During my leave from pastoral ministry, I met with a pastoral counselor and over the span of a few months -meeting, talking about my shadow side, the burnout, and all that came messily packaged with it - he helped me cross a bridge I thought I could never cross.
I thought on the other side of this bridge, was hell. A grave six-feet deep, ready to swallow me in. I thought on the other side of this bridge, my identity was going to be consumed and not even the bones were going to be spat out.
Genuinely, I was lost, because on the other side of this bridge was killing my identity as a pastor, a leader, and a shepherd. My ego would never let me do that.

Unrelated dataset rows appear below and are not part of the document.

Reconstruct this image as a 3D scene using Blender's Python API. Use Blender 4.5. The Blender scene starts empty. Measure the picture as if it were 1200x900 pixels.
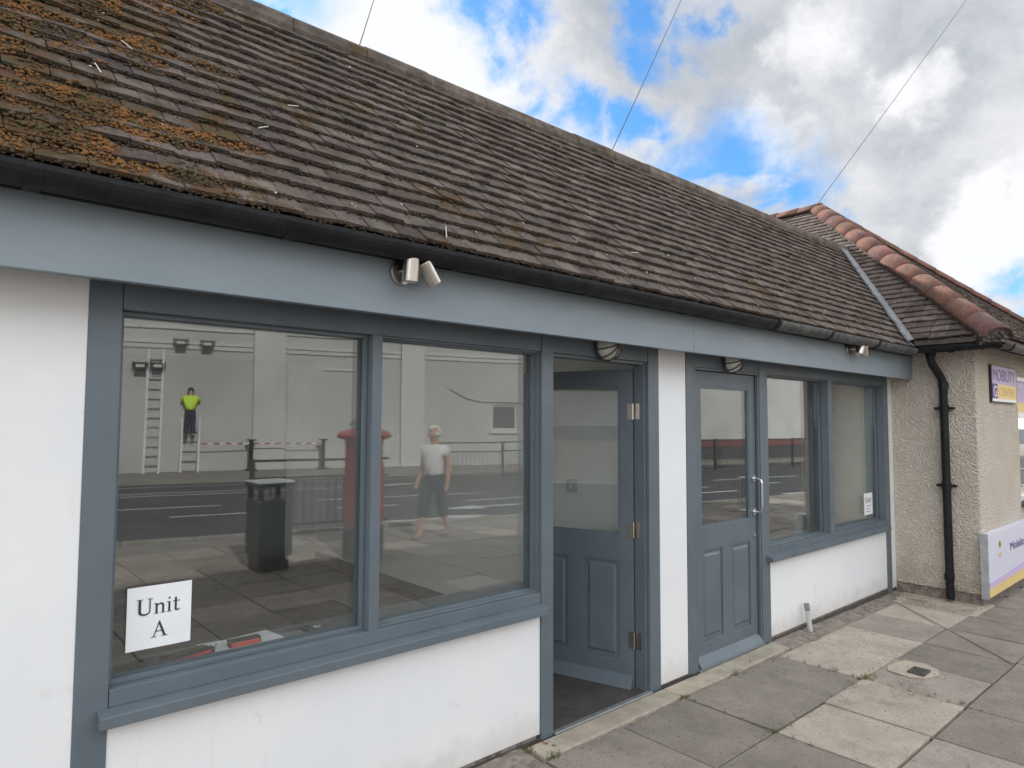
import bpy, math, random
from mathutils import Vector, Matrix
random.seed(7)
sc = bpy.context.scene
col = sc.collection
rad = math.radians

# ------------------------------------------------------------------ camera
CAM = Vector((0.0, -2.582, 1.65))
yaw, pit, rol = rad(41.329), rad(3.256), rad(0.2366)
fw = Vector((math.sin(yaw)*math.cos(pit), math.cos(yaw)*math.cos(pit), math.sin(pit)))
rt = Vector((math.cos(yaw), -math.sin(yaw), 0)); up = rt.cross(fw)
r2 = rt*math.cos(rol)+up*math.sin(rol); u2 = -rt*math.sin(rol)+up*math.cos(rol)
cam_d = bpy.data.cameras.new('camera'); cam = bpy.data.objects.new('camera', cam_d); col.objects.link(cam)
cam.matrix_world = Matrix(((r2.x,u2.x,-fw.x,CAM.x),(r2.y,u2.y,-fw.y,CAM.y),(r2.z,u2.z,-fw.z,CAM.z),(0,0,0,1)))
cam_d.sensor_width = 36; cam_d.lens = 785/1200*36; cam_d.clip_start = .05; cam_d.clip_end = 2000
sc.camera = cam

# ------------------------------------------------------------------ node helper
class NT:
    def __init__(s, tree): s.t = tree; s.t.nodes.clear()
    def n(s, typ, ins=None, **kw):
        nd = s.t.nodes.new(typ)
        for k, v in kw.items(): setattr(nd, k, v)
        for k, v in (ins or {}).items():
            if hasattr(v, 'is_output'): s.t.links.new(v, nd.inputs[k])
            else: nd.inputs[k].default_value = v
        return nd
    def m(s, op, a, b=0.0, c=0.0, clamp=False):
        nd = s.n('ShaderNodeMath', {0: a, 1: b, 2: c}, operation=op, use_clamp=clamp); return nd.outputs[0]
    def vm(s, op, a, b=(0,0,0)):
        nd = s.n('ShaderNodeVectorMath', {0: a, 1: b}, operation=op)
        return nd.outputs['Value'] if op in ('DOT_PRODUCT','LENGTH','DISTANCE') else nd.outputs[0]
    def noise(s, vec, scale, detail=6, rough=.55, dist=0.0):
        return s.n('ShaderNodeTexNoise', {'Vector': vec, 'Scale': scale, 'Detail': detail, 'Roughness': rough, 'Distortion': dist}).outputs['Fac']
    def ramp(s, f, a, b, v0=0.0, v1=1.0):
        return s.n('ShaderNodeMapRange', {0: f, 1: a, 2: b, 3: v0, 4: v1}, interpolation_type='SMOOTHSTEP').outputs[0]
    def mix(s, f, a, b):
        nd = s.n('ShaderNodeMix', data_type='RGBA')
        for i, v in ((0, f), (6, a), (7, b)):
            if hasattr(v, 'is_output'): s.t.links.new(v, nd.inputs[i])
            else: nd.inputs[i].default_value = v if i == 0 else (tuple(v)+(1,))[:4]
        return nd.outputs[2]

# ------------------------------------------------------------------ world: Nishita sky with broken cloud
SUN = Vector((-0.22, 1.0, 0.67)).normalized()
el = math.asin(SUN.z); az = math.atan2(SUN.x, SUN.y)
w = bpy.data.worlds.new('World'); sc.world = w; w.use_nodes = True
N = NT(w.node_tree)
sky = N.n('ShaderNodeTexSky', sky_type='NISHITA', sun_disc=False, sun_elevation=el, sun_rotation=az, air_density=1.0, dust_density=.6, ozone_density=2.0)
gen = N.n('ShaderNodeTexCoord').outputs['Generated']
dr = N.vm('NORMALIZE', gen)
sep = N.n('ShaderNodeSeparateXYZ', {0: dr})
zz = N.m('MAXIMUM', N.m('ADD', sep.outputs[2], .22), .08)
pv = N.n('ShaderNodeCombineXYZ', {0: N.m('DIVIDE', sep.outputs[0], zz), 1: N.m('DIVIDE', sep.outputs[1], zz), 2: 0.0}).outputs[0]
wob = N.n('ShaderNodeTexNoise', {'Vector': dr, 'Scale': 5.0, 'Detail': 7, 'Roughness': .62}).outputs['Color']
wv = N.n('ShaderNodeVectorMath', {0: N.vm('SUBTRACT', wob, (.5,.5,.5)), 3: .30}, operation='SCALE').outputs[0]
dw = N.vm('ADD', dr, wv)
def blob(d, r, soft=.35):
    L = math.sqrt(sum(x*x for x in d)); d = tuple(x/L for x in d)
    dist = N.vm('DISTANCE', dw, d)
    return N.ramp(dist, r*(1-soft), r*(1+soft), 1.0, 0.0)
def maxs(l):
    o = l[0]
    for q in l[1:]: o = N.m('MAXIMUM', o, q)
    return o
holes = [((.52,.655,.54),.065),((.575,.645,.50),.055),((.70,.495,.525),.05),((.748,.455,.483),.032),
         ((.713,.558,.40),.045),((.665,.62,.405),.05),((.80,.49,.325),.085),((.86,.411,.302),.07),((.8975,.345,.27),.04),
         ((.317,.80,.51),.04),((.9688,.2016,.144),.05),((.25,.80,.62),.12),((-.5,.6,.6),.3),((.3,-.6,.8),.2),((.97,.15,.16),.03),((.63,.655,.43),.035)]
hole = maxs([blob(d, r*.92, .6) for d, r in holes])
nf = N.noise(pv, 2.6, 9, .6, .3)
hole = N.m('MULTIPLY', hole, N.ramp(nf, .34, .50))
cover = N.m('SUBTRACT', 1.0, hole, clamp=True)
n2 = N.noise(dw, 3.2, 8, .55); n3 = N.noise(pv, 5.0, 8, .6)
greyb = maxs([blob(d, r, .7) for d, r in [((.91,.255,.326),.20),((.84,.31,.45),.12),((.80,.41,.40),.10),((.92,.18,.36),.16),((.69,.53,.489),.07)]])
brib = maxs([blob(d, r, .6) for d, r in [((.9487,.2068,.2394),.055),((.8026,.3478,.4846),.05),((.43,.78,.458),.16),((.83,.43,.36),.05),((.97,.17,.22),.05),((.885,.27,.42),.035)]])
lum = N.m('ADD', N.ramp(n2, .32, .66, .66, .93), N.m('MULTIPLY', N.m('SUBTRACT', n3, .5), .48))
lum = N.m('SUBTRACT', lum, N.m('MULTIPLY', greyb, .13))
lum = N.m('ADD', lum, N.m('MULTIPLY', brib, .32))
lum = N.m('MINIMUM', N.m('MAXIMUM', lum, .44), .98)
lum = N.m('MULTIPLY', lum, N.ramp(sep.outputs[1], .15, -.45, 1.0, 2.6))
tint = N.mix(N.ramp(lum, .45, .85), (.90, .97, 1.08), (.975, .99, 1.02))
CL = 6.5
tint = N.mix(N.ramp(sep.outputs[1], .1, -.3), tint, (.955, 1.0, 1.055))
cloud = N.n('ShaderNodeVectorMath', {0: tint, 3: N.m('MULTIPLY', lum, CL)}, operation='SCALE').outputs[0]
skyc = N.n('ShaderNodeVectorMath', {0: sky.outputs[0], 1: (.66, 1.18, 1.52)}, operation='MULTIPLY').outputs[0]
fin = N.mix(cover, skyc, cloud)
bg = N.n('ShaderNodeBackground', {'Color': fin, 'Strength': .10})
N.t.links.new(bg.outputs[0], N.n('ShaderNodeOutputWorld').inputs[0])

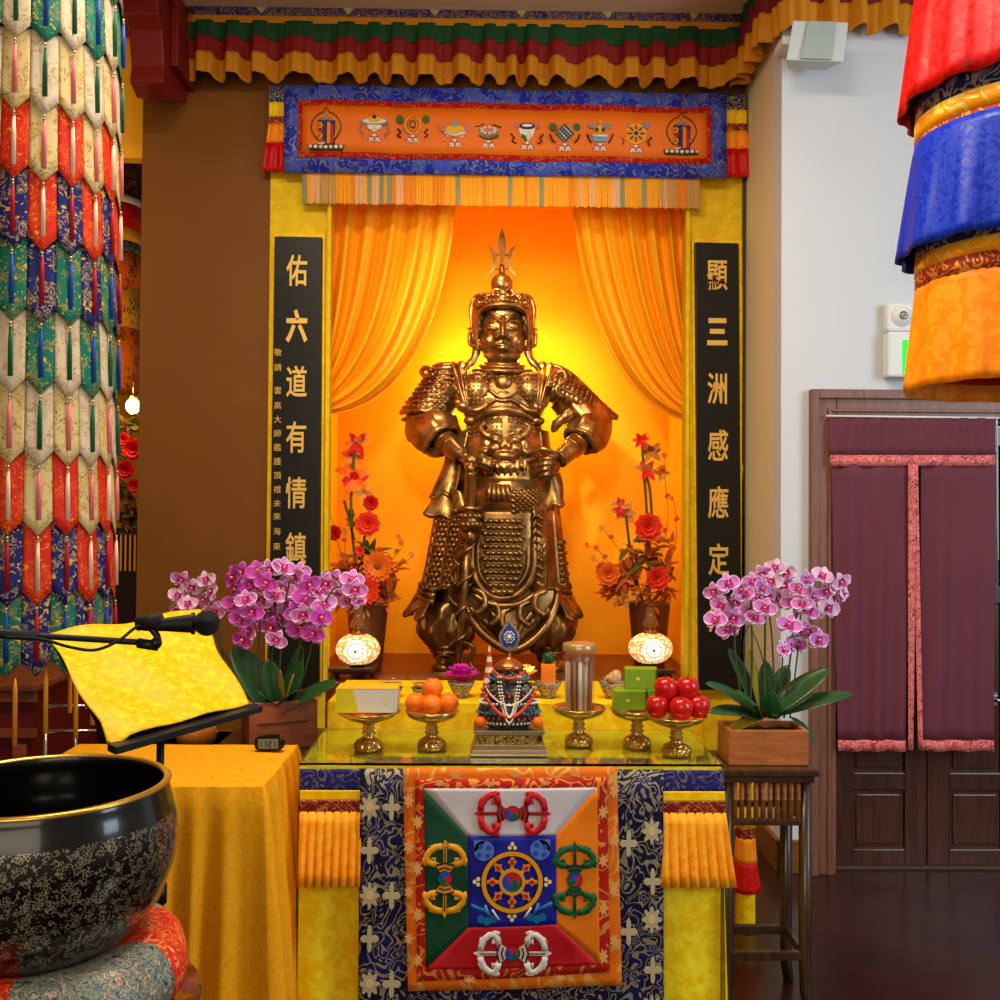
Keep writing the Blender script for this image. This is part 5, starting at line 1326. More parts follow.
for i in range(4):
    a = PI/4+i*PI/2; P0 = V((BC.x+.18*math.cos(a), BC.y+.18*math.sin(a), 0)); dv = V((math.cos(a), math.sin(a), 0))
    q = MB(); q.tube(spline([P0+V((0, 0, zc0-.055)), P0+dv*.04+V((0, 0, zc0-.2)), P0-dv*.01+V((0, 0, .3)), P0+dv*.06+V((0, 0, .025))], 5), [.028]*6+[.022]*5+[.02]*4+[.024], 10); q.build('leg', M_stw, g)

# ------------------------------------------------------------------ music stand with yellow cloth
BL, BR_, TL, TR = at(108, 743, 2.04), at(243, 706, 2.34), at(47, 640, 2.24), at(198, 617, 2.56)
g = thing('music_stand', 'black music stand holding the yellow cloth', 'music stand', (at(160, 760, 2.2).x, 2.2, 0))
def DS(u, v, d=0): return (BL.lerp(BR_, u)).lerp(TL.lerp(TR, u), v)+nrm*d
nrm = (BR_-BL).cross(TL-BL).normalized()
if nrm.z < 0: nrm = -nrm
q = MB(); q.add([DS(0, 0, 0), DS(1, 0, 0), DS(1, .93, 0), DS(.02, .93, 0), DS(0, 0, -.004), DS(1, 0, -.004), DS(1, .93, -.004), DS(.02, .93, -.004)], [(0,1,2,3), (7,6,5,4), (0,4,5,1), (1,5,6,2), (2,6,7,3), (3,7,4,0)], 0, False)
q.build('desk', M_black, g)
q = MB(); ex = (BR_-BL).normalized(); dn = (BL-TL).normalized()
q.add([DS(0, 0)-ex*.002, DS(1, 0)+ex*.035, DS(1, 0)+ex*.03+V((0, 0, -.014)), DS(0, 0)-ex*.002+V((0, 0, -.016))]+[p+dn*.0+V((.03, -.035, .0)) for p in (DS(0, 0)-ex*.002, DS(1, 0)+ex*.035, DS(1, 0)+ex*.03+V((0, 0, -.014)), DS(0, 0)-ex*.002+V((0, 0, -.016)))], [(3,2,1,0), (4,5,6,7), (0,1,5,4), (1,2,6,5), (2,3,7,6), (3,0,4,7)], 0, False)
q.build('ledge', M_black, g, bev=.002)
pc = DS(.42, .12, -.01)
q = MB(); q.tube([pc, V((pc.x, pc.y, .75))], .0085, 12); q.build('upper_pole', M_black, g)
q = MB(); q.tube([V((pc.x, pc.y, .78)), V((pc.x, pc.y, .1))], .012, 12); q.build('lower_pole', M_black, g)
q = MB(); q.tube([V((pc.x, pc.y, .76)), V((pc.x, pc.y, .80))], .018, 12); q.build('collar', M_black, g)
for i in range(3):
    a = .5+i*2*PI/3; q = MB(); q.tube([V((pc.x, pc.y, .14)), V((pc.x+.22*math.cos(a), pc.y+.22*math.sin(a), .008))], .008, 8); q.build('leg', M_black, g)
q = MB()
def clo(u, v):
    p = DS(lerp(-.01, 1.01, u), lerp(-.02, 1.03, v), .010+.006*math.sin(u*7+v*3)**2+.003*math.sin(v*11+u*4))
    p += (TL-BL).normalized()*(.008*math.sin(u*9)*(1 if v > .9 else 0))
    if v < .15 and u < .12: p += V((-.003, 0, -.02))*(1-v/.15)*(1-u/.12)
    p += (BR_-BL).normalized()*(.009*math.sin(v*8+1)*(1 if u > .5 else .5))
    return p
q.grid(clo, 50, 40); tag(q.build('yellow_cloth', damask('bright yellow brocade', (224, 174, 0), (242, 204, 24), 60, .42, .3, thr=.56), solid=.002), 'bright yellow brocade cloth draped over the music stand', 'cloth')

# ------------------------------------------------------------------ microphone on boom
g = thing('microphone_stand', 'black microphone boom reaching in from the left edge', 'microphone stand', (-1.2, 1.62, 0))
a, b_ = at(-240, 618, 1.6), at(150, 643, 1.66)
q = MB(); q.tube([a, b_], .0052, 10); q.build('boom', M_black, g)
q = MB(); q.tube([at(-240, 618, 1.6), at(38, 636, 1.635)], .0085, 12); q.build('boom_sleeve', M_black, g)
c0 = at(138, 643, 1.66); c1 = at(158, 646, 1.66)
q = MB(); q.tube([c0, c1], .0085, 10); q.tube(spline([c1, at(157, 636, 1.66), at(150, 627, 1.66), at(146, 621, 1.66)], 4), .006, 8); q.ell(at(156, 643, 1.66), .010, nu=12, nv=8); q.build('swivel', M_black, g)
q = MB(); q.tube([at(137, 624, 1.66), at(162, 620, 1.66)], [.0115, .0125], 12); q.build('mic_clip', M_blackm, g)
q = MB(); q.tube(spline([at(5, 637, 1.60), at(40, 639, 1.60), at(70, 647, 1.60), at(95, 650, 1.61), at(118, 641, 1.62), at(132, 630, 1.64), at(140, 625, 1.65)], 6), .0026, 6); q.build('cable', M_blackm, g)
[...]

But the words of my pastoral counselor helped me take the first and final step, and every other step in-between, to cross that bridge:
He said, “Young, every Christian’s call is to be more like Jesus, not to be a pastor.”
Simple. Obvious to many. But to me in that season, it was as if I regained sight once again. Why?
Because somewhere along my spiritual journey with Jesus, I had fallen into the pharisaical trap that the Christian life is only worth it when it comes with leadership, power, authority, and a platform.
I was fooled.
But those words … those words … they got me to accept something that has since given me so much freedom. Not just because of what I was ready to let go of, but more-so because of what I was walking into.
I was ready to let go of being a pastor.
I was ready to let go of being a shepherd.
I was ready to let go of being a leader.
And I was ready to walk into the invitation to be more like Jesus.
Then perhaps along the journey, one of the joys I get to experience is to be a pastor, a director, a leader, or whatever. Somehow, I got to a point where the cart was leading the horse.
Crossing that bridge I so feared that day - I never did find a hell-hole, nor a grave, nor any mouth to consume me.
Rather, I found true identity once again.
I found green pastures to enjoy and rest on.
I found a gentle, flowing river I could drink from; one that never runs dry.
And I found the Good Shepherd, inviting me into His arms, giving me refuge from the burnout and the pain and my identity has never been more secure.